Do you find yourself procrastinating? Do you feel stressed and overburdened? Do you have to deal with conflicting priorities? In "The Productivity Habits" Ben Elijah describes how to make smart decisions about tasks, events and commitments that might otherwise overload you. Whether you're a busy professional struggling with email, or a student needing to plan a major project, you can become more efficient by capturing every idea, and reviewing it when it becomes useful. Then, plan your work around your daily situations and your goals to become more effective. The book is divided into eight habits which are designed around the way your brain learns new behaviours. Presented with clear explanations and engaging diagrams, The Productivity Habits could transform the way you work.

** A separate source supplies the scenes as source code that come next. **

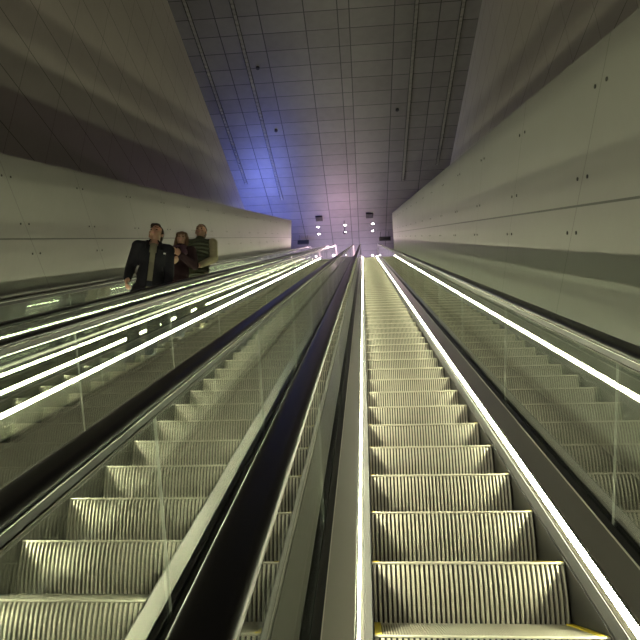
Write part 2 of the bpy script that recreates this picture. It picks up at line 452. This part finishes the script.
def cover(x0, x1, label):
    o = sweep('cover_plate', [(x0, .120), (x1, .120), (x1, .05), (x0, .05)], S_BOT, S_END, M['cover'])
    tag(o, label, 'cover plate')
GX = .603 + .023
cover(C_B + GX, C_A - GX, 'dark cover plate between the middle and the rightmost escalator')
cover(C_C + GX, C_B - GX, 'dark cover plate between the leftmost and the middle escalator')
cover(C_A + GX, 1.337, 'narrow dark cover plate between the right wall and the escalator')
cover(-3.717, C_C - GX, 'narrow dark cover plate between the left wall and the escalator')

# ---------------------------------------------------------------- lamps and boxes on the ceiling
def downlight(x, y, label):
    r = empty('ceiling_downlight', (x, y, Z_C)); tag(r, label, 'ceiling light', 'ceiling downlights over the upper landing')
    n = 20; V, Fc = [], []
    for rr, z in ((.10, -.001), (.115, -.014), (.088, -.018), (.085, -.003)):
        for i in range(n): t = 2 * math.pi * i / n; V.append((rr * math.cos(t), rr * math.sin(t), z))
    for j in range(3):
        for i in range(n): k = (i + 1) % n; Fc.append((j * n + i, j * n + k, (j + 1) * n + k, (j + 1) * n + i))
    mesh_obj('bezel', V, Fc, M['trim'], r, True)
    o = bpy.data.objects.new('lens', disc_mesh('lens', .083, .012, M['lamp'], 20, 'z')); COL.objects.link(o); o.parent = r
    sp = light('downlight_beam', 'SPOT', (0, 0, -.06), 75, (1, .72, .82), None, .08, 150); sp.parent = r
DL = [(-3.25, 36.2, 'nearer of the two downlights left of centre'), (-3.26, 37.2, 'farther of the two downlights left of centre'),
      (-1.27, 36.1, 'nearer of the two centre downlights, by the hanging rod'), (-1.32, 37.1, 'farther of the two centre downlights, by the hanging rod'),
      (.72, 36.1, 'nearer of the two downlights right of centre'), (.72, 37.1, 'farther of the two downlights right of centre'),
      (.71, 40.9, 'low downlight just above the top of the rightmost escalator'), (-1.39, 40.6, 'low downlight just above the centre of the landing')]
for x, y, l in DL: downlight(x, y, 'round white ' + l)
def speaker(x, y, label):
    r = empty('ceiling_speaker', (x, y, Z_C)); tag(r, label, 'ceiling speaker', 'dark boxes under the ceiling')
    box('housing', (-.24, .24, -.28, .28, -.10, -.001), M['dark'], r)
    mesh_obj('grille', *ribbed(-.21, .21, -.25, .25, 8, -.101, -.108), M['skirt'], r)
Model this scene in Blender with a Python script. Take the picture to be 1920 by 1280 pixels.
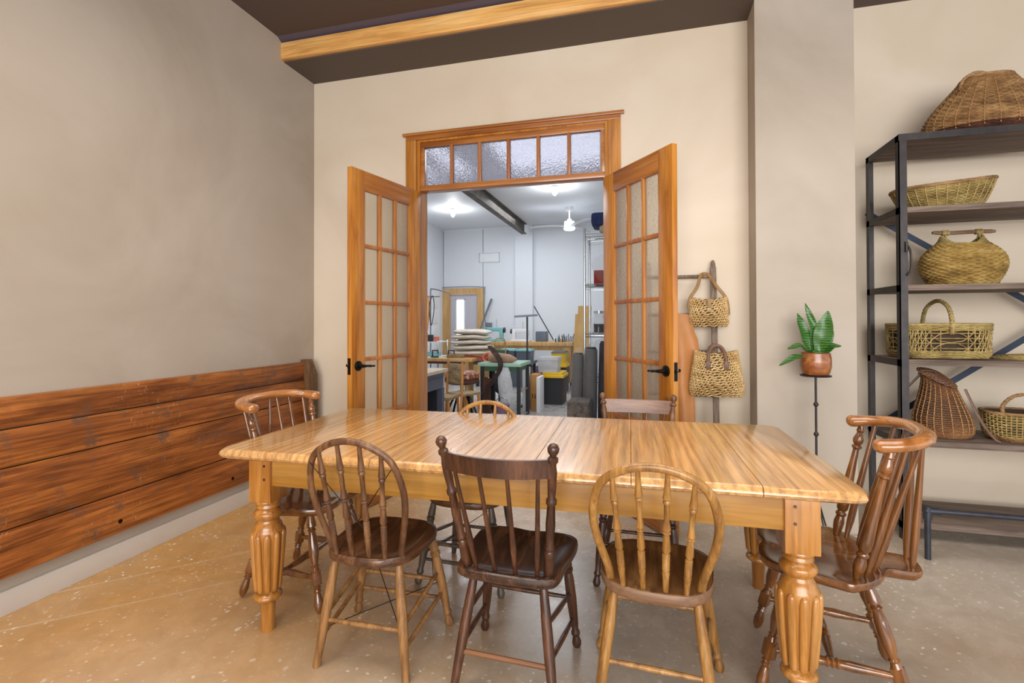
import bpy, bmesh, math, random
from mathutils import Vector, Matrix, Quaternion
random.seed(7)
PI = math.pi
for o in list(bpy.data.objects): bpy.data.objects.remove(o)
SC = bpy.context.scene; COL = SC.collection

# ---------------------------------------------------------------- camera
F_PX = 927.33; H = 1.29
yaw, pitch, roll = -0.261845, 0.0100493, -0.00266837
cy_, sy_ = math.cos(yaw), math.sin(yaw); cp_, sp_ = math.cos(pitch), math.sin(pitch)
right = Vector((cy_, -sy_, 0)); fwd = Vector((sy_, cy_, 0)); up = Vector((0, 0, 1))
f2 = cp_*fwd + sp_*up; u2 = cp_*up - sp_*fwd
r3 = math.cos(roll)*right + math.sin(roll)*u2; u3 = math.cos(roll)*u2 - math.sin(roll)*right
cam = bpy.data.cameras.new('camera'); co = bpy.data.objects.new('camera', cam); COL.objects.link(co)
m = Matrix((r3, u3, -f2)).transposed().to_4x4(); m.translation = (0, 0, H); co.matrix_world = m
cam.sensor_width = 36; cam.lens = 36*F_PX/1920; cam.shift_y = (594.456-640)/1920; cam.clip_start = 0.05
SC.camera = co

# ---------------------------------------------------------------- light
W = bpy.data.worlds.new('daylight'); SC.world = W; W.use_nodes = True
W.node_tree.nodes['Background'].inputs[0].default_value = (0.93, 0.95, 1.0, 1)
W.node_tree.nodes['Background'].inputs[1].default_value = 1.35
def area(name, loc, target, sx, sy, power, colr, spread=180):
    l = bpy.data.lights.new(name, 'AREA'); l.shape = 'RECTANGLE'; l.size = sx; l.size_y = sy; l.energy = power; l.color = colr; l.spread = math.radians(spread)
    o = bpy.data.objects.new(name, l); COL.objects.link(o); o.location = loc
    o.rotation_euler = (Vector(target)-Vector(loc)).to_track_quat('-Z', 'Y').to_euler(); return o
area('assumed_window_light', (1.2, -3.6, 1.9), (0.4, 3, 2.0), 5.5, 2.6, 190, (1.0, 0.985, 0.96), 120)  # bare area light added behind the camera for assumed windows, none modelled
area('overhead_fill_light', (-0.2, 1.5, 3.45), (-0.2, 1.5, 0), 4.0, 2.4, 74, (1.0, 0.95, 0.88), 130)  # unseen soft panel added overhead to brighten floor and table
area('overhead_fill_light', (-1.9, 0.2, 3.45), (-2.0, 1.4, 0), 0.9, 0.9, 14, (1.0, 0.80, 0.54), 110)  # added warm overhead fill for the bench-side floor, no fixture modelled
area('workshop_ceiling_light', (-3.2, 6.0, 3.45), (-3.2, 6.0, 0), 1.6, 1.6, 34, (0.90, 0.95, 1.0))
area('workshop_ceiling_light', (-1.0, 6.0, 3.45), (-1.0, 6.0, 0), 1.6, 1.6, 34, (0.90, 0.95, 1.0))
area('workshop_ceiling_light', (-2.2, 9.2, 3.45), (-2.2, 9.2, 0), 2.4, 1.8, 50, (0.90, 0.95, 1.0))
SC.view_settings.view_transform = 'Standard'; SC.view_settings.look = 'None'
SC.view_settings.exposure = 0.0; SC.view_settings.gamma = 1; SC.view_settings.use_curve_mapping = False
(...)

A great book on how to Get-Things-Out-Of-Your-Head (GTOOYH) and actually process them! As a bonus, you can figure out what makes you tick and *maybe* the meaning of life. At least your life, and I should stress again, it is still a *maybe*.
A fair warning: be prepared to spent some efforts to implement the habits. They are not canned solution, but a brilliant high-level concept that should be adapted to your context. For example, GTOOYH will differ when you spent most of your time desk-bound or travelling; processing the captured things will depends on your tasks-tracking system, etc.
For a rough idea, my current setup (work-in-progress) includes Nokia 301 for capture system, Youtrack issue tracking for processing and XMind for mind-mapping.
I really liked this book - nice and small to fit snugly in the hand with its own bookmark, beautifully textured paper, lovely don't and it smelled so good! All books should smell this good!
The content was good too - I've read a lot of productivity habits but will come back to this one, not just because I like the way the pages feel in my hand, but because it really appealed to the visual learner in me with its helpful diagrams and metaphorical concepts of branches and trees.
boring, not at all useful? who the fuck thinks like that I mean are we some robots to act and organize our lives like that? it might work for living dead people, not for me sir. in the end, I was just confused about it all.